Records contained in a dataset
** Start **

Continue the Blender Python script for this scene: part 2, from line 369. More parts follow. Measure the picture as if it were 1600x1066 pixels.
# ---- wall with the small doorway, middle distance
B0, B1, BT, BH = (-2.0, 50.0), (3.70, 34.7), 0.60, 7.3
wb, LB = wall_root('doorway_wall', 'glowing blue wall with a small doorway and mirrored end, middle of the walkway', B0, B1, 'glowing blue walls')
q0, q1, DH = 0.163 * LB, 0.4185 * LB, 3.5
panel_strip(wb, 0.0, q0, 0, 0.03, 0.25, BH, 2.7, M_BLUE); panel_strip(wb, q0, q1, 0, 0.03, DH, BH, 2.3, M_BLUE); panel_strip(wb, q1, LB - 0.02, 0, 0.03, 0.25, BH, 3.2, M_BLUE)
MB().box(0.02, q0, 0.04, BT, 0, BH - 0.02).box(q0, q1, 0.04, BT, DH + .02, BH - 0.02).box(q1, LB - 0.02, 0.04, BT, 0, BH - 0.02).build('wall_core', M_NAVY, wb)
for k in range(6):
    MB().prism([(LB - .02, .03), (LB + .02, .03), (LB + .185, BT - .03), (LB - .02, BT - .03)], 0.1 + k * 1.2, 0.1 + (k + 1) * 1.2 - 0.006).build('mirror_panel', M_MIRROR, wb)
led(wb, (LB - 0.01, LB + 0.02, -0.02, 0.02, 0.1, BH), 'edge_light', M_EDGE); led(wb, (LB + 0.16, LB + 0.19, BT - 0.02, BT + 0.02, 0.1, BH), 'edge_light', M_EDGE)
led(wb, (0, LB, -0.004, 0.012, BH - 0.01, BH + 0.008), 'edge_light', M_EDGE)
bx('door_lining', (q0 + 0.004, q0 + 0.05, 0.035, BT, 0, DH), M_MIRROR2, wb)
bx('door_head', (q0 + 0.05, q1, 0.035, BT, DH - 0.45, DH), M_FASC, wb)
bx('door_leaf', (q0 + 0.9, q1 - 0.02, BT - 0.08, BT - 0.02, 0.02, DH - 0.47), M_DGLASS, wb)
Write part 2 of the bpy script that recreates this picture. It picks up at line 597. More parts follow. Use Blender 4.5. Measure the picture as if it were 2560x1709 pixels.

** End **

■ **GIVEN REQUEST**: Everything in the listing above should be restated exactly.

■ **TASK RESPONSE**:
Continue the Blender Python script for this scene: part 2, from line 369. More parts follow. Measure the picture as if it were 1600x1066 pixels.
# ---- wall with the small doorway, middle distance
B0, B1, BT, BH = (-2.0, 50.0), (3.70, 34.7), 0.60, 7.3
wb, LB = wall_root('doorway_wall', 'glowing blue wall with a small doorway and mirrored end, middle of the walkway', B0, B1, 'glowing blue walls')
q0, q1, DH = 0.163 * LB, 0.4185 * LB, 3.5
panel_strip(wb, 0.0, q0, 0, 0.03, 0.25, BH, 2.7, M_BLUE); panel_strip(wb, q0, q1, 0, 0.03, DH, BH, 2.3, M_BLUE); panel_strip(wb, q1, LB - 0.02, 0, 0.03, 0.25, BH, 3.2, M_BLUE)
MB().box(0.02, q0, 0.04, BT, 0, BH - 0.02).box(q0, q1, 0.04, BT, DH + .02, BH - 0.02).box(q1, LB - 0.02, 0.04, BT, 0, BH - 0.02).build('wall_core', M_NAVY, wb)
for k in range(6):
    MB().prism([(LB - .02, .03), (LB + .02, .03), (LB + .185, BT - .03), (LB - .02, BT - .03)], 0.1 + k * 1.2, 0.1 + (k + 1) * 1.2 - 0.006).build('mirror_panel', M_MIRROR, wb)
led(wb, (LB - 0.01, LB + 0.02, -0.02, 0.02, 0.1, BH), 'edge_light', M_EDGE); led(wb, (LB + 0.16, LB + 0.19, BT - 0.02, BT + 0.02, 0.1, BH), 'edge_light', M_EDGE)
led(wb, (0, LB, -0.004, 0.012, BH - 0.01, BH + 0.008), 'edge_light', M_EDGE)
bx('door_lining', (q0 + 0.004, q0 + 0.05, 0.035, BT, 0, DH), M_MIRROR2, wb)
bx('door_head', (q0 + 0.05, q1, 0.035, BT, DH - 0.45, DH), M_FASC, wb)
bx('door_leaf', (q0 + 0.9, q1 - 0.02, BT - 0.08, BT - 0.02, 0.02, DH - 0.47), M_DGLASS, wb)
Write part 2 of the bpy script that recreates this picture. It picks up at line 597. More parts follow. Use Blender 4.5. Measure the picture as if it were 2560x1709 pixels.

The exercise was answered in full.